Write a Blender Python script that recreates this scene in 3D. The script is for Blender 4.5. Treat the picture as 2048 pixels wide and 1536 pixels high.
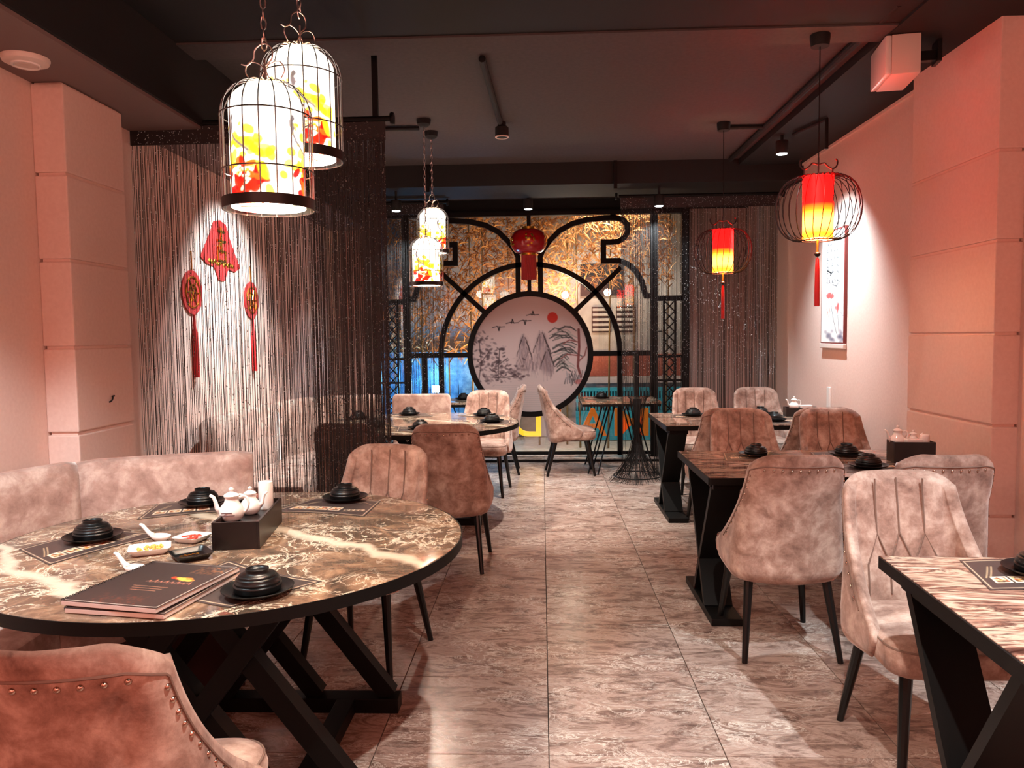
import bpy, bmesh, math, random
import numpy as np
from mathutils import Vector, Matrix, Euler
random.seed(7); RN = np.random.RandomState(5)
PI = math.pi
for o in list(bpy.data.objects): bpy.data.objects.remove(o)
C = bpy.context.scene.collection
S = bpy.context.scene
R = math.radians

# ------------------------------------------------------------------ camera
cd = bpy.data.cameras.new('camera'); cam = bpy.data.objects.new('camera', cd); C.objects.link(cam)
cd.sensor_width = 36; cd.lens = 27; cd.clip_start = .05; cd.clip_end = 100
cam.location = (0, 0, 1.43)
yaw, pit, rol = R(2.27), R(3.6), R(0.7)
fw = Vector((-math.sin(yaw)*math.cos(pit), math.cos(yaw)*math.cos(pit), -math.sin(pit)))
rt = Vector((math.cos(yaw), math.sin(yaw), 0)); up = rt.cross(fw)
Rr = rt*math.cos(rol) - up*math.sin(rol); Ur = rt*math.sin(rol) + up*math.cos(rol)
cam.matrix_world = Matrix(((Rr.x, Ur.x, -fw.x, 0), (Rr.y, Ur.y, -fw.y, 0), (Rr.z, Ur.z, -fw.z, 1.43), (0, 0, 0, 1)))
S.camera = cam
S.view_settings.view_transform = 'Standard'; S.view_settings.look = 'None'
S.view_settings.exposure = 0.35; S.view_settings.gamma = 1; S.view_settings.use_curve_mapping = False
# ------------------------------------------------------------------ world and room lights
W = bpy.data.worlds.new('night'); S.world = W; W.use_nodes = True
W.node_tree.nodes['Background'].inputs[0].default_value = (.10, .13, .2, 1)
W.node_tree.nodes['Background'].inputs[1].default_value = .12
def light(name, kind, loc, energy, col, size=.05, aim=None, angle=60, blend=.4):
    l = bpy.data.lights.new(name, kind); o = bpy.data.objects.new(name, l); C.objects.link(o)
    o.location = loc; l.energy = energy; l.color = col
    if kind == 'AREA': l.size = size
    else: l.shadow_soft_size = size
    if kind == 'SPOT': l.spot_size = R(angle); l.spot_blend = blend
    if aim is not None:
        o.rotation_euler = (Vector(aim)-Vector(loc)).to_track_quat('-Z', 'Y').to_euler()
    return o
COOL = (.80, .95, 1.0); NEUT = (1, .93, .84); RED = (1, .30, .22); PINK = (1, .50, .40)
# ceiling downlights of the room (the ones over the camera's side of the room stand out of view)
light('downlight_near_right', 'SPOT', (1.75, 1.75, 2.95), 330, COOL, .03, (1.55, 2.15, 0), 62, .25)
light('downlight_near_middle', 'SPOT', (.35, 1.0, 2.95), 250, NEUT, .03, (.35, 1.9, 0), 70, .5)
light('downlight_near_left', 'SPOT', (-1.75, 1.7, 2.55), 165, COOL, .03, (-1.8, 2.5, .4), 75, .5)
light('downlight_middle_right', 'SPOT', (.75, 3.1, 2.93), 60, NEUT, .04, (1.45, 4.7, .7), 62, .9)  # unseen fill spot added to brighten the chairs behind the middle right table
light('wall_washer_right', 'SPOT', (1.86, 6.09, 2.78), 240, (.72, .93, 1), .03, (2.35, 6.15, 1.35), 88, 1)
light('wall_washer_left', 'SPOT', (-1.55, 5.5, 2.75), 330, (.84, .97, 1), .03, (-2.3, 5.6, 1.35), 80, 1)
light('downlight_aisle', 'SPOT', (.2, 6.3, 2.95), 260, NEUT, .03, (.2, 6.9, 0), 75, .6)
light('downlight_table', 'SPOT', (-1.0, 6.4, 2.95), 130, NEUT, .03, (-1.0, 6.2, 0), 80, .6)
for i, x in enumerate((-1.36, -.13, 1.10)):
    light('window_downlight', 'SPOT', (x, (7.28, 7.84, 7.28)[i], (2.60, 2.64, 2.60)[i]), (70, 60, 70)[i], COOL, .03, (x, 8.0, 0), 100, .6)
# unseen red point lights added behind the camera as warm front fill
for x, y in ((-1.5, -.7), (-.5, -1.6), (.6, -1.6), (1.6, -.7)):
    light('rear_red_fill', 'POINT', (x, y, 2.45), 33, (1, .41, .32), .09)
# unseen lights added outside the window for bamboo, boards and house front
light('outside_fill', 'SPOT', (-.3, 9.35, .25), 260, (1, .60, .26), .1, (-.4, 10.2, 2.5), 120, .6)
light('outside_fill', 'SPOT', (.9, 9.4, 3.3), 300, (1, .93, .84), .1, (.9, 10.2, .8), 110, .6)
light('outside_fill', 'POINT', (-1.55, 9.75, .85), 60, (.12, .5, 1), .1)
light('outside_fill', 'POINT', (.3, 9.7, 2.0), 30, (1, .86, .66), .2)

# ------------------------------------------------------------------ helpers
def lin(c):
    c = np.asarray(c, float)
    return np.where(c <= .04045, c/12.92, ((c+.055)/1.055)**2.4)
def rgb(r, g, b): return tuple(lin((r/255, g/255, b/255)))+(1,)
class G:
    def __init__(s): s.v = []; s.f = []
    def add(s, vf, M=None):
        v, f = vf; n = len(s.v)
        s.v += [tuple(M @ Vector(p)) for p in v] if M is not None else [tuple(p) for p in v]
        s.f += [tuple(i+n for i in q) for q in f]; return s
    def box(s, c, d, rz=0, b=0): return s.add(boxg(c, d, rz, b))
    def tube(s, p, r, n=8, closed=False): return s.add(tubeg(p, r, n, closed))
    def lathe(s, pr, n=32, c=(0, 0, 0)): return s.add(latheg(pr, n), Matrix.Translation(c))
def boxg(c, d, rz=0, b=0):
    if b:
        bm = bmesh.new(); bmesh.ops.create_cube(bm, size=1)
        bmesh.ops.scale(bm, vec=d, verts=bm.verts)
        bmesh.ops.bevel(bm, geom=bm.edges[:], offset=b, segments=2, affect='EDGES', profile=.6)
        v = [x.co.copy() for x in bm.verts]; bm.verts.index_update()
        f = [tuple(x.index for x in q.verts) for q in bm.faces]; bm.free()
    else:
        v = [Vector((x*d[0]/2, y*d[1]/2, z*d[2]/2)) for x in (-1, 1) for y in (-1, 1) for z in (-1, 1)]
        f = [(0, 1, 3, 2), (4, 6, 7, 5), (0, 4, 5, 1), (2, 3, 7, 6), (0, 2, 6, 4), (1, 5, 7, 3)]
    M = Matrix.Translation(c) @ Matrix.Rotation(rz, 4, 'Z')
    return [M @ x for x in v], f
def tubeg(pts, r, n=8, closed=False):
    P = [Vector(p) for p in pts]; m = len(P)
    rs = r if isinstance(r, (list, tuple)) else [r]*m
    T = []
    for i in range(m):
        a = P[(i-1) % m] if closed or i else P[i]; b = P[(i+1) % m] if closed or i < m-1 else P[i]
        T.append((b-a).normalized())
    N = T[0].orthogonal().normalized(); v = []; f = []
    for i in range(m):
        N = (N - T[i]*N.dot(T[i])).normalized(); B = T[i].cross(N)
        for k in range(n):
            a = 2*PI*k/n; v.append(P[i]+(N*math.cos(a)+B*math.sin(a))*rs[i])
    for i in range(m if closed else m-1):
        j = (i+1) % m
        for k in range(n):
            l = (k+1) % n; f.append((i*n+k, i*n+l, j*n+l, j*n+k))
    if not closed: f += [tuple(range(n))[::-1], tuple(range((m-1)*n, m*n))]
    return v, f
def latheg(pr, n=32):
    v = []; f = []; m = len(pr)
    for r, z in pr:
        for k in range(n):
            a = 2*PI*k/n; v.append((r*math.cos(a), r*math.sin(a), z))
    for i in range(m-1):
        for k in range(n):
            l = (k+1) % n; f.append((i*n+k, i*n+l, (i+1)*n+l, (i+1)*n+k))
    if pr[0][0] > 1e-6 and pr[0][0] != pr[-1][0] or True:
        if pr[0][0] < .5*max(p[0] for p in pr) or pr[0][0] > 0: f.append(tuple(range(n))[::-1])
        f.append(tuple(range((m-1)*n, m*n)))
    return v, f
def shellg(pr, n=32):          # lathe without end caps
    v, f = latheg(pr, n); return v, f[:-2]
def barg(pts, w, y, d, closed=False):   # rectangular bar along a path in an upright plane x,z
    P = [Vector((p[0], p[1])) for p in pts]; m = len(P); v = []; f = []
    for i in range(m):
        a = (P[i]-P[i-1]).normalized() if (closed or i) else None
        b = (P[(i+1) % m]-P[i]).normalized() if (closed or i < m-1) else None
        if a is None: a = b
        if b is None: b = a
        na = Vector((-a.y, a.x)); nb = Vector((-b.y, b.x)); nn = (na+nb)
        nn = nn.normalized() if nn.length > 1e-6 else na
        k = w/2/max(.35, nn.dot(na))
        for sgn, yy in ((-1, y-d/2), (1, y-d/2), (1, y+d/2), (-1, y+d/2)):
            q = P[i]+nn*k*sgn; v.append((q.x, yy, q.y))
    for i in range(m if closed else m-1):
        j = (i+1) % m
        for k in range(4): f.append((i*4+k, i*4+(k+1) % 4, j*4+(k+1) % 4, j*4+k))
    if not closed: f += [(3, 2, 1, 0), tuple(range((m-1)*4, m*4))]
    return v, f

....

- [Problem requirements]: Only lines belong in the copy: transcribe those from the start of the data through the line that contains "R = math.radians", and skip the pictures.

- [Correct answer]:
Write a Blender Python script that recreates this scene in 3D. The script is for Blender 4.5. Treat the picture as 2048 pixels wide and 1536 pixels high.
import bpy, bmesh, math, random
import numpy as np
from mathutils import Vector, Matrix, Euler
random.seed(7); RN = np.random.RandomState(5)
PI = math.pi
for o in list(bpy.data.objects): bpy.data.objects.remove(o)
C = bpy.context.scene.collection
S = bpy.context.scene
R = math.radians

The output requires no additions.